Fireball meteor...

tawood

En-Route
Joined
Sep 22, 2015
Messages
2,558
Location
SE Michigan
Display Name

Display name:
Tim
Did anyone else see the fireball meteor, 1/16/18, about 8:08 EST? Amazing! It lit up the whole sky like daylight in green!
I'm in SE Michigan, and it was towards the southwest for me...I've seen a fireball meteor before, and although it always looks close, I've found in the past I've viewed it from hundreds of miles away, only thinking that it was nearby. This one could have lit up the Chicago area at least.
 
Last edited:
I didn't see it, but it is cloudy/overcast in our area.
 
I'm in Lansing and I saw what looked like lightning around that time. All I saw was one brief flash from the window but that must have been it. I remember thinking it was weird at the time.
 
I read an article about meteors. White probably ice, red/orange probably rock, green probably man made metal from earth.

But no, I missed it as well.

In Alaska I was in the air and saw a green burning object shoot across the sky. Man that thing really lit up the area. I watched it for at least 15 seconds. When I landed people ran up to me asking what it was....
 
Saw a flash even though it was overcast - the rumble came quite a while later. It must have been quite a ways away.
 
I read an article about meteors. White probably ice, red/orange probably rock, green probably man made metal from earth.
....

Exactly.

I'm surprised the press hasn't mentioned yet that this was a NK ICBM test, sans warhead. Must be a truly massive cover-up going on.

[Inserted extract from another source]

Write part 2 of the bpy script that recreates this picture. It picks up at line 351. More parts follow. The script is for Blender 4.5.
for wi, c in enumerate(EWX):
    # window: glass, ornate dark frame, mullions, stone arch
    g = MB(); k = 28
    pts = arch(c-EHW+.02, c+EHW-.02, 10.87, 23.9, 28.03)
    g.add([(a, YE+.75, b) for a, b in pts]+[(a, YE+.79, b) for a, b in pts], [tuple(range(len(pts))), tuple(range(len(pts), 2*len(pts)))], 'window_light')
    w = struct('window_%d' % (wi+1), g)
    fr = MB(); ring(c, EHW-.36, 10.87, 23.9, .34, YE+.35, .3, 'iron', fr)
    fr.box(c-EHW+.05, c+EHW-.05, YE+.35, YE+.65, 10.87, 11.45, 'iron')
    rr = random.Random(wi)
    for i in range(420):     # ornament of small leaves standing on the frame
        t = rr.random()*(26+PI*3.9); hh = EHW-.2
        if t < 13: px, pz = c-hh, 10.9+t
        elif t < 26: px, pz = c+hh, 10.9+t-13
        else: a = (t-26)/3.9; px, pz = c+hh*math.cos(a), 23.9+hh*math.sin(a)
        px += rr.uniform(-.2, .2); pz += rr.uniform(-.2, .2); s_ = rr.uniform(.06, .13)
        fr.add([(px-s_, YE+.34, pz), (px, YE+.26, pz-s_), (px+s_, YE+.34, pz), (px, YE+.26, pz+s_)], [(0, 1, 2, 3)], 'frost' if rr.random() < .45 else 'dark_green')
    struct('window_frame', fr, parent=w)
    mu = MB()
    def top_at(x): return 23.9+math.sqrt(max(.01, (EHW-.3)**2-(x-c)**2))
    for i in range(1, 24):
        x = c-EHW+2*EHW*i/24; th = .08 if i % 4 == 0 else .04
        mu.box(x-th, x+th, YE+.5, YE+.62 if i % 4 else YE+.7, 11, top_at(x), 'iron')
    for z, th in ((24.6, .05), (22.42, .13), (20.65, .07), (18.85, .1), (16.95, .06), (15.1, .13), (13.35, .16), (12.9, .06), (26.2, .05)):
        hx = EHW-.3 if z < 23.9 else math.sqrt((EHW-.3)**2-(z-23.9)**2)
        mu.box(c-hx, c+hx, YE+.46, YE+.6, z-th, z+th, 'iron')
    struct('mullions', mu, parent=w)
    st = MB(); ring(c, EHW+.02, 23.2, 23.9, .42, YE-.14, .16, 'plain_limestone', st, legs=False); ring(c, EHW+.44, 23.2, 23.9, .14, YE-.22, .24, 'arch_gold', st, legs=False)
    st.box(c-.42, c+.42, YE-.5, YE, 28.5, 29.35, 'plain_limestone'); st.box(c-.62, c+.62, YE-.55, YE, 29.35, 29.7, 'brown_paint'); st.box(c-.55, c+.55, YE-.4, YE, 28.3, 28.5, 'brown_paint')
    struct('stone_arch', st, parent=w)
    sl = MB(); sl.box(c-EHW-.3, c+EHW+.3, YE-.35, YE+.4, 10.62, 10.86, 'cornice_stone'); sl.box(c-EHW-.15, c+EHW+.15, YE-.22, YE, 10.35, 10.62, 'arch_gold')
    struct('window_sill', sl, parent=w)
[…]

Apparently the one that triggered the Hawaii alert burned up (or was destroyed) at high altitude, before it could be seen in daylight.

Invest in defense company stocks. War coming in 5, 4, 3,...
 
Interesting event. It was overcast here (and snowing), and probably too far away anyway. Apparently a much smaller rock than the one that caused injuries 5 years ago in Chelyabinsk, but same sort of airburst bolide.

I got a chuckle out of the part where the Verge article said that according to NASA, this sort of thing was "rare for Michigan"... as opposed to where?? Heh.
 
I'm surprised the press hasn't mentioned yet that this was a NK ICBM test, sans warhead. Must be a truly massive cover-up going on.
More likely a failure of the alien anti-gravity drive use by the air force in the Aurora spy plane.
 
I read an article about meteors. White probably ice, red/orange probably rock, green probably man made metal from earth.

But no, I missed it as well.

In Alaska I was in the air and saw a green burning object shoot across the sky. Man that thing really lit up the area. I watched it for at least 15 seconds. When I landed people ran up to me asking what it was....
The colors don't really tell us whether man-made or not.
This NASA site shows various colors, and the elements that produce them, in a meteor:
https://leonid.arc.nasa.gov/meteor.html

As most meteors are iron-nickle, I don't know why they didn't list nickle which could also produce green (and other colors). Emission spectrum of nickle here: http://chemistry.bd.psu.edu/jircitano/Ni.gif
 
Last edited:
Article headline: "...and traveled between 40,000 to 50,000 miles to get to Earth"

You need to stop reading at that point. :mad2:
 
Article headline: "...and traveled between 40,000 to 50,000 miles to get to Earth"

You need to stop reading at that point. :mad2:
There's a radar track of the alien ship dropping it off. Why do you have an argument with that?
 
More likely a failure of the alien anti-gravity drive use by the air force in the Aurora spy plane.


Nah, I don't think so. I worked on an IRAD last year to incorporate the anti-gravity drive into a cruise missile. The anti-gravity drive is a fail-safe type; all failure modes bias positive g's, so the <ahem> "meteor" (yeah, sure...) would have flown off into space in event of a failure if that's what they were using.
 
Sure it wasn't a doctor in a vee tail?

In 1965 (I think) a meteor lit up the sky over the mid-Hudson Valley in the late afternoon. It was THAT bright. People panicked, and the local authorities and the local military were convinced it was an aircraft on fire.
So they called out the Civil Air Patrol. Peekskill Composite Squadron to the rescue.
Change into our uniforms, the Squadron Adjutant, comes roaring up to pick me up with a car already overflowing with cadets and off we go.

Using some tricky triangulation, (I called my cousin who lived north of Albany) we determined the crash site had to be between Peekskill and Albany on the east side of the Hudson, so we staged all our planes at Dutchess County Airport. When our Wing Commander, Col Al Nevins, walked into the hanger, we all jumped to attention.
He walks to the back of the hanger, points to the map and says: "We are concentrating our search in this area. We already have confirmation that there are no military or commercial aircraft missing, so we are probably looking for a Dr. in a V-tail Bonanza." There was a flight plan filed for that time and it was never closed.
Turns out he was shacked up with a babe up near Columbia County Airport.